L’indignation du public fut alors à son comble. Jusque-là, les fidèles qui étaient restés libres avaient trouvé quelques égards chez leurs parents, chez leurs proches, chez leurs amis ; maintenant tout le monde ne leur témoigna que du mépris. On résolut de pousser l’art du tortionnaire à ses derniers raffinements pour obtenir des fidèles aussi l’aveu des crimes qui devaient reléguer le christianisme parmi les monstruosités à jamais maudites et oubliées.

Effectivement les bourreaux se surpassèrent ; mais ils n’entamèrent pas l’héroïsme des victimes. L’exaltation et la joie de souffrir ensemble les mettaient dans un état de quasi-anesthésie[2]. Ils s’imaginaient qu’une eau divine sortait du flanc de Jésus pour les rafraîchir[3]. La publicité les soutenait. Quelle gloire d’affirmer devant tout un peuple son dire et sa foi !
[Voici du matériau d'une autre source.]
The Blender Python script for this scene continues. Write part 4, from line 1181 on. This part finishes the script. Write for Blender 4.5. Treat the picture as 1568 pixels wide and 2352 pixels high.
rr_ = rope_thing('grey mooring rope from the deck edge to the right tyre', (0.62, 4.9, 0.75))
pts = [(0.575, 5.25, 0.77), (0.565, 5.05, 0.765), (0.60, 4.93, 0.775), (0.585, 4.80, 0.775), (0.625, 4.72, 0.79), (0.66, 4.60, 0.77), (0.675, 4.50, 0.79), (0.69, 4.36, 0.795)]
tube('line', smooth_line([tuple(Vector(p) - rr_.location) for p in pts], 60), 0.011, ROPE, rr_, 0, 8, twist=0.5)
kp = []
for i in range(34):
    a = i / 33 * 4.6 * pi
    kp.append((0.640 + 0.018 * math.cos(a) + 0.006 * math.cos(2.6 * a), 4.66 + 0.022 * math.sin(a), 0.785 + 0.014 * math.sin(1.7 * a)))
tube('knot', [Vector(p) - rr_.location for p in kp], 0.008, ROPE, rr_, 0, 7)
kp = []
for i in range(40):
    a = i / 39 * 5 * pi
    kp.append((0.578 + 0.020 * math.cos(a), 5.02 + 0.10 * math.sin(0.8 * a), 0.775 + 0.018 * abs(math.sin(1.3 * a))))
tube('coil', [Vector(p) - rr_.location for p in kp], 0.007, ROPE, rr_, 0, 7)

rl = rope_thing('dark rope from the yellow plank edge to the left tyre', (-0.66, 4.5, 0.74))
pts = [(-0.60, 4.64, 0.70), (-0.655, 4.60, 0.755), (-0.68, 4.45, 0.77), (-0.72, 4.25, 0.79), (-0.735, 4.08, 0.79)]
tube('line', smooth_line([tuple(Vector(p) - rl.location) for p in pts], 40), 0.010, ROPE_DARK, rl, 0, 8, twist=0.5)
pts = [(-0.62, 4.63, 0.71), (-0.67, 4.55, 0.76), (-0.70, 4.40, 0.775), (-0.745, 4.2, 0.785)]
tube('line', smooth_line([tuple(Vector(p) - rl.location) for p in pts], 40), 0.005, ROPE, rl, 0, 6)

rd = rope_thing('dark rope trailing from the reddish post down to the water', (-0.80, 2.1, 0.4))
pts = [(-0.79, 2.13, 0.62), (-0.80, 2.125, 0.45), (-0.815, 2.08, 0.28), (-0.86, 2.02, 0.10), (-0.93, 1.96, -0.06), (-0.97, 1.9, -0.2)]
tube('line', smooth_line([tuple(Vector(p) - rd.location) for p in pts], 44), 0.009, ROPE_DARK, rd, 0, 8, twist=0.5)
  1. Comp. Justin, Apol. II, 12 ; Athénag., Leg., 35.
  2. Ce fait n’est point rare dans l’histoire des martyrs. Voir le récit du confesseur Théodore, dans Rufin, Hist. eccl., I, ch. xxxvi (comp. Théodoret, Hist. eccl., III, 11). Voir aussi Acta sincera, p. 101, 237, 287, etc. ; Actes de sainte Lucie, dans Surius, 13 déc., p. 248 ; Tertullien, Ad mart., 2 ; mêmes faits observés en Chine de nos jours : Le Blant, mém. cité ci-dessus, p. 305, note.
  3. Lettre, § 22. Comparez le récit de Théodore, loc. cit.